## Directions
Return the first line, the line containing "tag(mb.build('haze', m), kind='stuff')", and every line between them, exactly as they stand.

## Data segment
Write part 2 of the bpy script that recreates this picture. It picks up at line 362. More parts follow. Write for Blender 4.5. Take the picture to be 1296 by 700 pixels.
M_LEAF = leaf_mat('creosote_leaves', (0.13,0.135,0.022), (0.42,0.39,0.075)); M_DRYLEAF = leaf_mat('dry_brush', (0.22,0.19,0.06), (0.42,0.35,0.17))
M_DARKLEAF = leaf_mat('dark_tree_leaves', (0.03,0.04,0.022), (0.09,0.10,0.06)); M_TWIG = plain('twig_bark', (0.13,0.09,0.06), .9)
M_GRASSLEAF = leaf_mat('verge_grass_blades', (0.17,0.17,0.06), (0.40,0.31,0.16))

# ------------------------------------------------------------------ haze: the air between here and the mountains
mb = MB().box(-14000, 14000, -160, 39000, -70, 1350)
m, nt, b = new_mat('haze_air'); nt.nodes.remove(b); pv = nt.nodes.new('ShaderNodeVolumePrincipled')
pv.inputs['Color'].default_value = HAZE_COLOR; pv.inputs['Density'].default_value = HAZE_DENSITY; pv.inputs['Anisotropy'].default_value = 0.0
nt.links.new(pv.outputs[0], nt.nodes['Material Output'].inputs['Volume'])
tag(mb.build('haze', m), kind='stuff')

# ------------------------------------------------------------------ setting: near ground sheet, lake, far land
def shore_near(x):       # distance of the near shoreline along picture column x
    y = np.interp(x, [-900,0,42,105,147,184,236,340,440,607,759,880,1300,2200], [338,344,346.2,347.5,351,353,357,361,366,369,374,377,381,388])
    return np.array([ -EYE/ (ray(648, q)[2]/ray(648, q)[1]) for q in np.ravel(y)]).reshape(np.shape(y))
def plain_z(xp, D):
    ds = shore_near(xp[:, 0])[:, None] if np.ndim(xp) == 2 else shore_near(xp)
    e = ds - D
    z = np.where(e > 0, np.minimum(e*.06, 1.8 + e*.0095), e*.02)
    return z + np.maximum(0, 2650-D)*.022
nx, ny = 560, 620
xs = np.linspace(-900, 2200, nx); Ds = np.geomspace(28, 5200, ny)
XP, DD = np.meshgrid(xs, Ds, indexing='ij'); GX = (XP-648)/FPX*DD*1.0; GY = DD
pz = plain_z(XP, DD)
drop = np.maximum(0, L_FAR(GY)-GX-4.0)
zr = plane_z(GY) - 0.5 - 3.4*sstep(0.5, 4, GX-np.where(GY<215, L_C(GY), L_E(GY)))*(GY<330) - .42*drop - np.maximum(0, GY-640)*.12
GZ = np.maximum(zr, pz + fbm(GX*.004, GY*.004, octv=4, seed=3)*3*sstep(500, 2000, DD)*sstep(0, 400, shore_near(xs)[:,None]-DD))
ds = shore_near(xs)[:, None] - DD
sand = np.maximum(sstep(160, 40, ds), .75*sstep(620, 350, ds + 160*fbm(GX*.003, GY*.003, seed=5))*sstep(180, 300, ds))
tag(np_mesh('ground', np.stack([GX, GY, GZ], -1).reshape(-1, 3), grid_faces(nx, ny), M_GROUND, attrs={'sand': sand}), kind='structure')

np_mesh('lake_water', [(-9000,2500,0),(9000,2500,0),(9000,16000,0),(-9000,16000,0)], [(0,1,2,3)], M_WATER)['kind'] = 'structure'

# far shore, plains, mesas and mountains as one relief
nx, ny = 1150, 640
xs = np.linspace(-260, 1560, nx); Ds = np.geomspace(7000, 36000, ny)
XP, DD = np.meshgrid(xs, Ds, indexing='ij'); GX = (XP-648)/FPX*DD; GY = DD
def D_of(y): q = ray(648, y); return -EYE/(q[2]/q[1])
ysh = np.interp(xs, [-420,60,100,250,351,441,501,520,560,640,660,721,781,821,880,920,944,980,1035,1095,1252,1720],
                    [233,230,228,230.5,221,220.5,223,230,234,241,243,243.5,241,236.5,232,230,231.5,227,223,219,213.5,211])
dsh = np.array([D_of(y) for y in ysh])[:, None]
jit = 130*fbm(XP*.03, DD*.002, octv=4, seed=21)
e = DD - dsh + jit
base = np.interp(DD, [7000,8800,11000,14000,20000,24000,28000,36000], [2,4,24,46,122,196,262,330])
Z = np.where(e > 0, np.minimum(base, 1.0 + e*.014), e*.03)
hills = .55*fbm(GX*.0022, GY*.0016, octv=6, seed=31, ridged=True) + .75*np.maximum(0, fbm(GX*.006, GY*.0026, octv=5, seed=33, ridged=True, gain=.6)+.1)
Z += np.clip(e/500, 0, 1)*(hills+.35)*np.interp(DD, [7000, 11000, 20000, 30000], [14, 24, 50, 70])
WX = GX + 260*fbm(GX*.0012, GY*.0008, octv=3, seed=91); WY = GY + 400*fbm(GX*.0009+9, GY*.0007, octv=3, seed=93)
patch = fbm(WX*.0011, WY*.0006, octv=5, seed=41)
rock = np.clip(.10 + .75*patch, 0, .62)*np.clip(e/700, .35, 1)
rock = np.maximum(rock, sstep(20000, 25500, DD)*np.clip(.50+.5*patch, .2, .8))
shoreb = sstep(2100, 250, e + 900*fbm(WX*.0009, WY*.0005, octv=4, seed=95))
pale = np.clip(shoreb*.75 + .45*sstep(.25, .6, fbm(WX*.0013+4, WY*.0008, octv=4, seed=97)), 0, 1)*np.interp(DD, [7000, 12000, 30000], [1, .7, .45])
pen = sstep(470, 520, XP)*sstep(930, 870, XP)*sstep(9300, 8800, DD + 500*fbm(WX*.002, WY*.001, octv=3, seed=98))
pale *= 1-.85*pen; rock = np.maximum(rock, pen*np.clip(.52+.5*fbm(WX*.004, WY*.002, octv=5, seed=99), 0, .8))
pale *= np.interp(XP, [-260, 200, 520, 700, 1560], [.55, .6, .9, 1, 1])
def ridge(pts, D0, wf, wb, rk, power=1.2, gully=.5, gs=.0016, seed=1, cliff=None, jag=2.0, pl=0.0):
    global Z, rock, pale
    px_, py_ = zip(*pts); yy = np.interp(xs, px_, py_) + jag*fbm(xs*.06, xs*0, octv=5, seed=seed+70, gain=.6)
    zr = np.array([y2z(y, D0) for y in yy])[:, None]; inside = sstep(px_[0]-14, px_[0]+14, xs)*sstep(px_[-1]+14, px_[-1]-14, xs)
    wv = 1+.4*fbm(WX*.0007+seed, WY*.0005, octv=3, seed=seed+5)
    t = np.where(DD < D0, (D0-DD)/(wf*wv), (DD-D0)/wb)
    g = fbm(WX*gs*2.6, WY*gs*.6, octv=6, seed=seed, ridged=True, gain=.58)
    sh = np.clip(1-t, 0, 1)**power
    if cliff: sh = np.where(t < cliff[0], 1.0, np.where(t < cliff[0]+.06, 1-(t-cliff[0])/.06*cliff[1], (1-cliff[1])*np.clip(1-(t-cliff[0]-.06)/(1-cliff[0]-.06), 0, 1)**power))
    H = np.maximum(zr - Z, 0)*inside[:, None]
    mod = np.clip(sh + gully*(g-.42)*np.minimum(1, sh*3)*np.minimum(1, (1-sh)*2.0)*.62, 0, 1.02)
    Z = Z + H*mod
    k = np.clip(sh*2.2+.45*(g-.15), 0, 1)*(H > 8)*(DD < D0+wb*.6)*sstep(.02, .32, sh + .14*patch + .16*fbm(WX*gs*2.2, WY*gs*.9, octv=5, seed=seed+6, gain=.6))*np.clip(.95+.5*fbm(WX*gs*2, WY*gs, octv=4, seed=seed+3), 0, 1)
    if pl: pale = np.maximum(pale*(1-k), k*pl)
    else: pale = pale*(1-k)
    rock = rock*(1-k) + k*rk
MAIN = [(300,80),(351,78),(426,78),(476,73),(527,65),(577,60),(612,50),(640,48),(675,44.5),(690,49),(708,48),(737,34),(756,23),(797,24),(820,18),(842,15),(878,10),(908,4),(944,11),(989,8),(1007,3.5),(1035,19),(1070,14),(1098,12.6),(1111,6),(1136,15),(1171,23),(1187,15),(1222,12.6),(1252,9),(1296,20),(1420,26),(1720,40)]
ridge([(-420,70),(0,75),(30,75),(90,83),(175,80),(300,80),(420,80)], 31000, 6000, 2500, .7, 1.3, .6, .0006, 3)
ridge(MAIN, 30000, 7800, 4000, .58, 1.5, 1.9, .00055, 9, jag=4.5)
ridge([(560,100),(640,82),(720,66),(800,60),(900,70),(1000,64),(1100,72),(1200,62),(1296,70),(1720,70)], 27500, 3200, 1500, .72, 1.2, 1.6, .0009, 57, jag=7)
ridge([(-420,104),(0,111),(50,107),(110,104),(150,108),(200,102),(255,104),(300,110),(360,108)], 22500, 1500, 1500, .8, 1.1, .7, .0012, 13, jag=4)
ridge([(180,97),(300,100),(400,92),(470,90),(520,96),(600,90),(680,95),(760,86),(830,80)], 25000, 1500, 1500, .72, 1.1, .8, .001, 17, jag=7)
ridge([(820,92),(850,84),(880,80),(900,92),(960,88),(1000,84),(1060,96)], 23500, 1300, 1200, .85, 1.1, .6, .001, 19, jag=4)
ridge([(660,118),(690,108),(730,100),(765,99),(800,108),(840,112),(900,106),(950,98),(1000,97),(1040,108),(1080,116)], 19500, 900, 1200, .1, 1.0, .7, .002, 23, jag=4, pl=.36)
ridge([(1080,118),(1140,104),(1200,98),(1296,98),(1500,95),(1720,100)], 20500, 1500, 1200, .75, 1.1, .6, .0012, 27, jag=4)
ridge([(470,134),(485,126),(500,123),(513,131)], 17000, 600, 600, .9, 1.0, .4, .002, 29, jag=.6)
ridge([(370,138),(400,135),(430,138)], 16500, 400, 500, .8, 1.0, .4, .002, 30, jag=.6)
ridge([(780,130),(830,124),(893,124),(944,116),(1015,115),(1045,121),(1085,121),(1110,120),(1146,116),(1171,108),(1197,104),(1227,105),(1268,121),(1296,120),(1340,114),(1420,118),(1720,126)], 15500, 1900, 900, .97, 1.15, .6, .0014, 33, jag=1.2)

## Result
Write part 2 of the bpy script that recreates this picture. It picks up at line 362. More parts follow. Write for Blender 4.5. Take the picture to be 1296 by 700 pixels.
M_LEAF = leaf_mat('creosote_leaves', (0.13,0.135,0.022), (0.42,0.39,0.075)); M_DRYLEAF = leaf_mat('dry_brush', (0.22,0.19,0.06), (0.42,0.35,0.17))
M_DARKLEAF = leaf_mat('dark_tree_leaves', (0.03,0.04,0.022), (0.09,0.10,0.06)); M_TWIG = plain('twig_bark', (0.13,0.09,0.06), .9)
M_GRASSLEAF = leaf_mat('verge_grass_blades', (0.17,0.17,0.06), (0.40,0.31,0.16))

# ------------------------------------------------------------------ haze: the air between here and the mountains
mb = MB().box(-14000, 14000, -160, 39000, -70, 1350)
m, nt, b = new_mat('haze_air'); nt.nodes.remove(b); pv = nt.nodes.new('ShaderNodeVolumePrincipled')
pv.inputs['Color'].default_value = HAZE_COLOR; pv.inputs['Density'].default_value = HAZE_DENSITY; pv.inputs['Anisotropy'].default_value = 0.0
nt.links.new(pv.outputs[0], nt.nodes['Material Output'].inputs['Volume'])
tag(mb.build('haze', m), kind='stuff')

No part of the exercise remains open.